What I like is the way the voice is coming through loud and clear, and if it's unreliable, so much the better.

Robin S. said...

Hey you all,

Thanks for the ideas and comments.
What will 'come to pass' through the rest of the second novel - this is a chapter opening in it - is that the person the narrator is disappointed in and frustrated with is herself, although she never says it - as most people don't.

It's easier to toss those frustration bombs out to other people than turn them back in yourself, if you feel boxed in and hopeless. And it helps when the objects of your mistrust actually do deserve that mistrust. Happens all the time if you look around.

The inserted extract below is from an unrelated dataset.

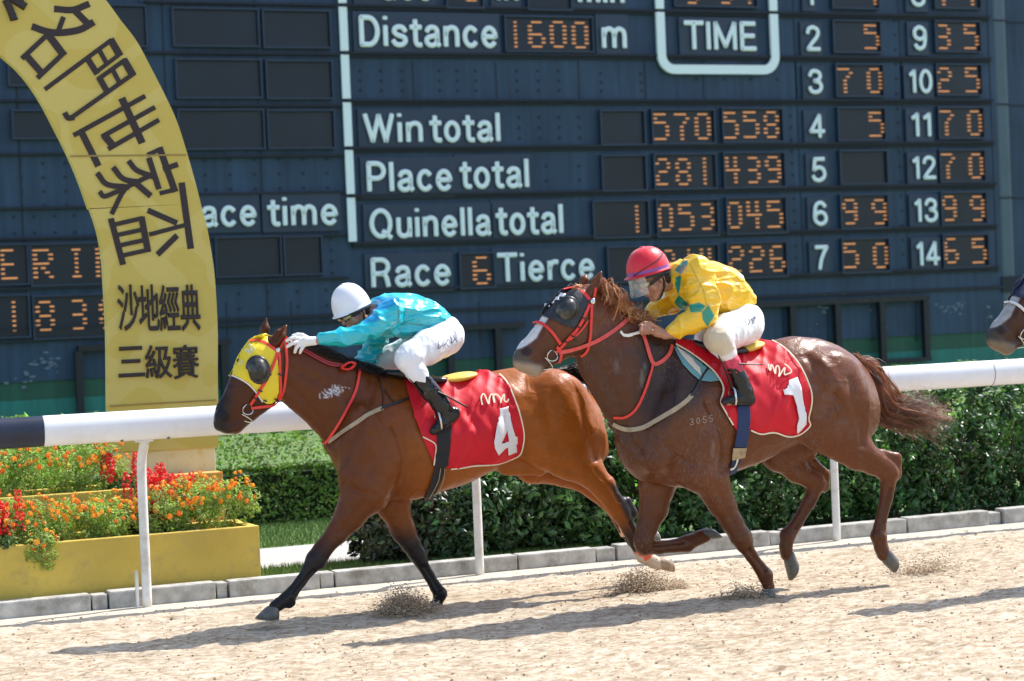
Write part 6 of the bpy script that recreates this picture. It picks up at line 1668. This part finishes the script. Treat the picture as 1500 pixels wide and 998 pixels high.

I'll look at tightening, though. Makes sense.

sylvia said...

The continuation made me laugh out loud.

I liked the voice of the narrator and I felt the repetition worked as a part of how she spoke. But I did feel that the second paragraph didn't really shed new light - I would have liked to have seen something more through her eyes rather than another description of the same response. Maybe a contrasting reaction or a specific sweaty face or just what she was doing at that moment.

I didn't have an issue with the gneral concept of a panic (I presume the setting will show me it is a place that is dangerous - even just NYC in a high rise would do it for me)

When I reread it, I paused at the word crap as unnecessary but then accepted it as part of the narrator's speech pattern as opposed to offering new information.

I agree with Adam Heine that at the moment I'm not overly fond of the narrator (and I have no justification for presuming she's female other than that's my default state for gender until someone shows me differently) but I'm willing to read on and see what she has to say.

BuffySquirrel said...

Eh, my sixth form college had a fire alarm you couldn't stay in the building with--it was that annoying.

Adam Heine said...

I would've been one of those people Dave F's boss had to name.

In college, I lived in an apartment with fire alarms hard-wired in every unit. One day at like 5 am it went off for a fire drill. Rather than walk outside in our PJ's (which would've been less work, honestly), my roommates and I opened the panel, disabled the alarm, and went back to sleep.

(We fixed the alarm when the drill was over. We were lazy, not stupid... not entirely stupid).

I don't think this has anything to do with the Beginning. Sorry about that, Robin.